Rimpatri, Salvini alla guerra dei numeri. Ma sono troppe le falle nel sistema
La “pezza” è peggiore del buco. Soprattutto se a metterla è un ministro in carica dopo aver smentito se stesso. Parliamo di Matteo Salvini e del numero degli immigrati irregolari. «Ne abbiamo 500mila», era stato il leit-motiv della sua campagna elettorale. Talmente convinto dell’esattezza di quel numero da riversarlo tal quale nel contratto di governo stipulato con Luigi Di Maio all’indomani del varo dell’attuale esecutivo. Salvo poi ridurlo a 90mila in una conferenza stampa tenuta l’altro giorno. Una vera sorpresa, anche perché non si aveva notizia di 410mila clandestini rimpatriati. Nè è ipotizzabile che il Viminale abbia messo la sordina alla notizia di un risultato così clamoroso. E allora ecco la “pezza”: «Il ministero dell’Interno – scandisce Salvini confermando quota 90mila – ha i dati aggiornati in tempo reale. Gli altri possono giocare a lotto, ma i numeri dicono questo».
Salvini aveva parlato di 500mila irregolari. Ora dice 90mila
Ma sono veri anche i 500mila perché – spiegano fonti del Viminale – quel dato era calibrato sul trend degli sbarchi in Italia negli anni dei “porti aperti”. Era, cioè, un dato potenziale, una proiezione. Salvini ne parlava, però, come se il mezzo milione di clandestini fosse già in circolazione. Infatti, la situazione è cambiata con la stretta sui porti dall’estate scorsa nonostante i rimpatri procedano col contagocce. I dati ufficiali, citati in un ampio servizio del Corriere della Sera, dicono che nel 2017 (governo Gentiloni) sono stati 7.383 a fronte di oltre 119mila immigrati sbarcati; nel 2018 (dal 1° giugno governo Conte) sono saliti a 7.981 rispetto a 23.370 nuovi arrivi; in questi primi quattro mesi dell’anno sono arrivati a 2.053. A fare la differenza è perciò il crollato numero degli sbarchi sulle nostre coste: 478.683 dal 2015 ad oggi; appena 666 nel 2019, grazie, appunto, ai porti chiusi. Dal Viminale, tuttavia, sottolineano che il combinato disposto tra il leggero aumento dei rimpatri e crollo degli sbarchi fa sì che i primi sopravanzino di tre volte gli arrivi: 2053 rispetto a 666.
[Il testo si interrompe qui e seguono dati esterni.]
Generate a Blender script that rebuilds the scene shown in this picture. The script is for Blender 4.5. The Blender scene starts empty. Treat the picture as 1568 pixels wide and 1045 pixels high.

Procedure troppo farraginose rallentano i ritorni in patria dei clandestini
Il tema dei rimpatri resta però intrecciato a quello degli accordi con i Paesi di provenienza. A oggi l’Italia ha stipulato intese di massima solo con Tunisia, Marocco, Nigeria ed Egitto. All’appello mancano gli Stati da cui proviene oltre la metà degli irregolari arrivati nel 2019 e cioè Algeria, Bangladesh, Senegal e Iraq. Senza tralasciare che i tempi – tra accertamento di identità, via libera del consolato, fondi per le scorte di polizia – restano lunghissimi per effettuare anche un solo rimpatrio. Ce la caviamo solo con la Tunisia: due charter a settimana da 40 persone. Praticamente niente. Nel frattempo tentiamo un’intesa con il Ghana, da cui proviene però solo lo0,47 per cento di immigrati. Un’altra tegola potrebbe paradossalmente arrivare dal decreto sicurezza. Lo dice l’Ispi (Istituto per gli studi di politica internazionale) secondo cui il provvedimento voluto da Salvini farà aumentare di 140 mila gli irregolari in Italia: tutti quelli, cioè, usciti dai Cara senza più la protezione umanitaria.